Dès 4 ans et demi, elle montre un grand intérêt pour le violoncelle et son père lui donne des leçons sur un alto modifié. À 5 ans elle donne son premier concert public, en compagnie de ses 2 soeurs plus âgées, l'une pianiste, l'autre violoniste, c'est le «Canadian Trio». À 6 ans elle étudie avec un émigré hongrois, élève de David Popper.

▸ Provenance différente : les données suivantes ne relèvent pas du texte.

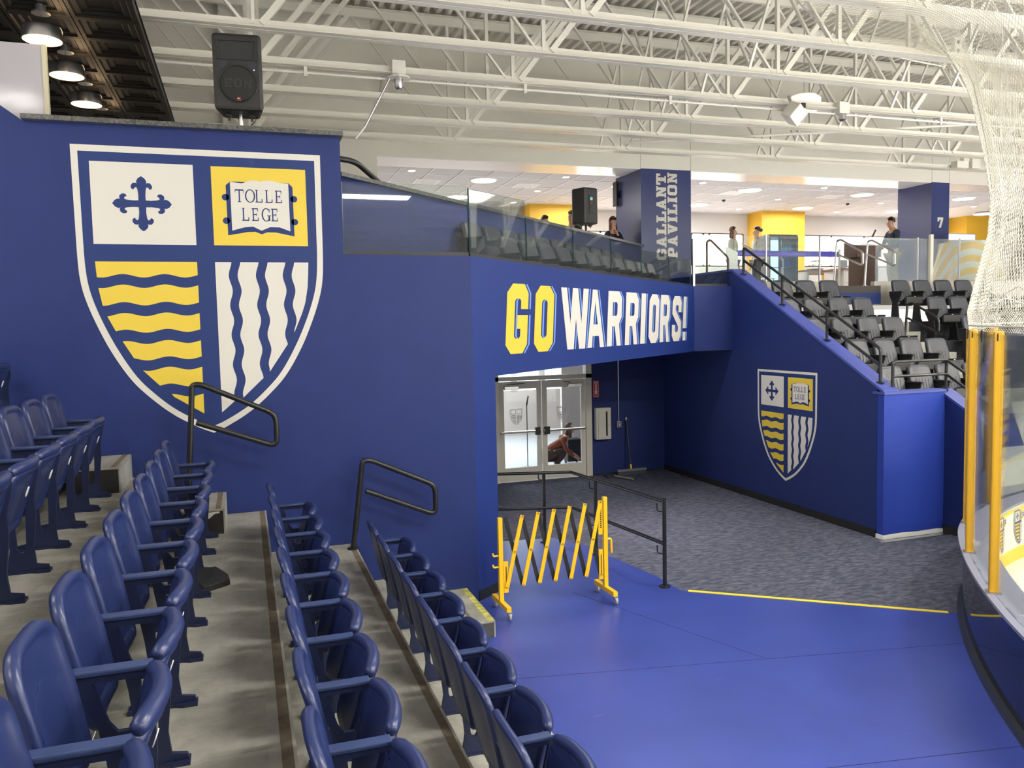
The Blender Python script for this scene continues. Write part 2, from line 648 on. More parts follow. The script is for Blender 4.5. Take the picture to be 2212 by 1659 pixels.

En 1929, la famille part pour Londres afin de compléter l'éducation de Zara. Elle est trop jeune pour entrer à la Royal Academy of Music, mais elle est admise à la London Violoncello School où elle étudie pendant 6 ans, de 1929 à 1935, avec Herbert Walenn.
À 12 ans, en 1931 à Londres, elle donne son premier concert professionnel avec orchestre jouant le Concerto de Lalo, sous la baguette de Sir Malcolm Sargent dirigeant le London Philharmonic Orchestra.
En 1936, elle fait ses débuts en récital à Londres (Wigmore Hall) avec un grand succès. John Barbirolli (lui aussi un élève de Walenn) lui fait rencontrer Pablo Casals qui la complimente. Aussitôt elle ambitionne d'étudier avec le maître, mais cela ne pourra se faire qu'à partir de 1948.
De 1940 à 1943, elle est violoncelle solo à l'Orchestre Symphonique de Toronto. Elle fait ses débuts américains en récital le 4 octobre 1942 à New York (Town Hall), accompagnée par Valentin Pavlovsky. Elle se perfectionne auprès de Feuermann et Piatigorsky.
En 1949, elle s'installe à Londres et donne un grand nombre d'oeuvres nouvelles en Angleterre: Sonates de Chostakovitch et d'Hindemith, Concerto pour violoncelle et orchestre de Samuel Barber (première européenne en 1951).
En ce qui concerne Bloch, non seulement elle a joué toutes ses oeuvres pour violoncelle en Angleterre à plusieurs reprises (notamment à la BBC), mais encore elle a donné à la BBC la première mondiale des Suites pour Violoncelle No 1 et No 2 qui lui sont dédiées.
En 1955 elle prend la citoyenneté américaine. Elle accomplit une grande carrière internationale sans concessions. Depuis 1960, elle joue sur un magnifique Stradivarius de 1726, le «Marquis de Corberon». En 1966, elle est la première violoncelliste américaine à faire une tournée en Russie.
Elle a réalisé de nombreux enregistrements, notamment 3 fois Schelomo:
- avec Ernest Bloch et le London Philharmonic Orchestra
- avec Ernest Ansermet et le London Philharmonic Orchestra
- avec Maurice Abravanel et l'Utah Symphony Orchestra.
Elle a enseigné à la Juilliard School of Music de New York et à l'Université de Cincinnati.